Musical instruments, a hotpot, sex toys and a pedestal toilet ... burial objects from ancient Chinese kings' tombs express their yearning for a joyful life and afterlife.
An exhibition of tomb treasures recently unearthed in China's Jiangsu province will be presented at the Asian Art Museum in San Francisco from Feb 17 to May 28, revealing how the Western Han Dynasty (206 BC-AD 24) courts sought to glorify their stature in this life and the next one through rare artwork and artifacts.
The exhibition, titled Tomb Treasures: New Discoveries from China's Han Dynasty, will showcase more than 160 artifacts made of ceramic, lacquer, precious metal and priceless jade.
Most of the works on display have never travelled outside of their home museums in Central China. The exhibits come from the looted mausoleums of the Jiangdu Kingdom at Dayun Mountain, only excavated in 2011, and royal tombs of the Chu Kingdom in Xuzhou, first uncovered in 1995.

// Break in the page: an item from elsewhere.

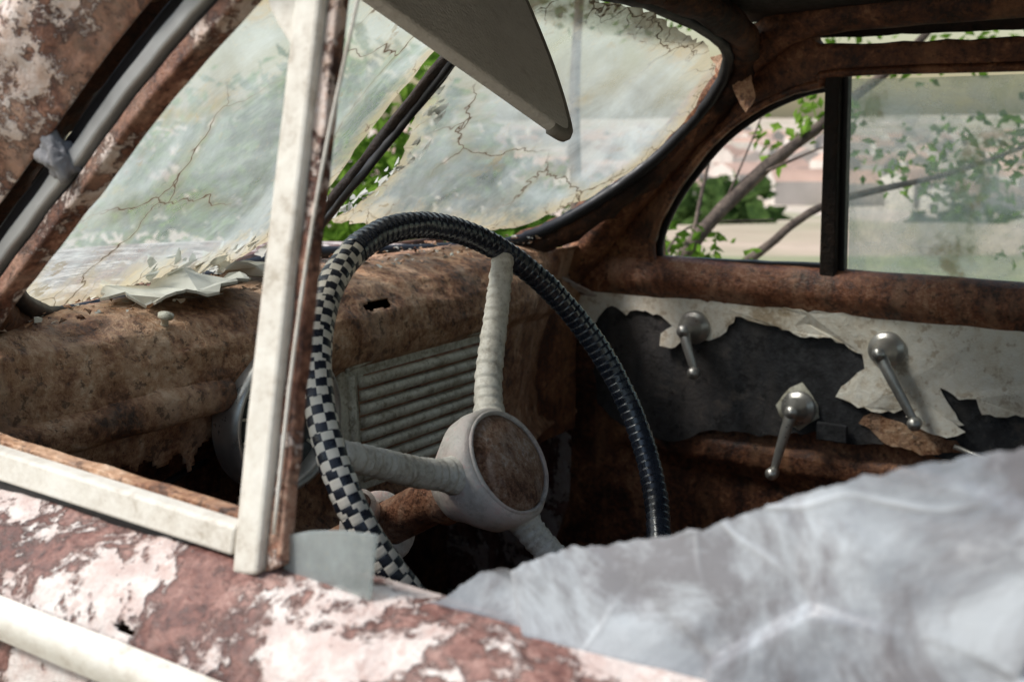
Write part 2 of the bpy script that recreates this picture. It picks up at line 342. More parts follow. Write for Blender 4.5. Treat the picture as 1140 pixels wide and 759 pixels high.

The Han Dynasty, like the Roman Empire, forged one of the most powerful, advanced civilizations of the ancient world. The Han people looked on death as being born again, and were intent on taking their treasured objects to the next life with them.
"This show is about life, expressions of love and the
pursuit of happiness, pleasure and longevity," said Jay Xu, director of the Asian Art Museum and co-curator of the exhibition. "It's not only the life we are living now, but also the afterlife. Chinese believed death was merely an initiation into the afterlife."
"These underground palaces were furnished to provide everything the deceased would have needed to continue their grand existences - visitors will not only appreciate the innovation of the artistry and craftsmanship on display, but the very human aspirations they represent," he said.
The exhibition highlights include jade burial suits, lacquer coffins, exquisite lamps, ritual bells that still ring, as well as latrines, urinals and two hollow bronze phalluses designed to be worn.
An extravagant jade burial suit was made up of hundreds of "fish scale" tiles and sewn with gold threads thought by the Han to guard against decay. Only a handful of these suits have ever been discovered.
The romantic silver belt hooks, excavated from the tomb of a female consort, were made of two interlocking pieces bearing the auspicious inscription "forget me not" and fit together in perfect harmony to literally become one for all eternity.
Ingenious bronze "smokeless" lamps represent not only the Han people's technical innovation but also the royals' nightly pastimes.
Also on display is a set of real ritual bells, which were vital to state ceremonies and ancestor worship rituals. A replica set of chimes will be played by members of the San Francisco Center for New Music every third Sunday.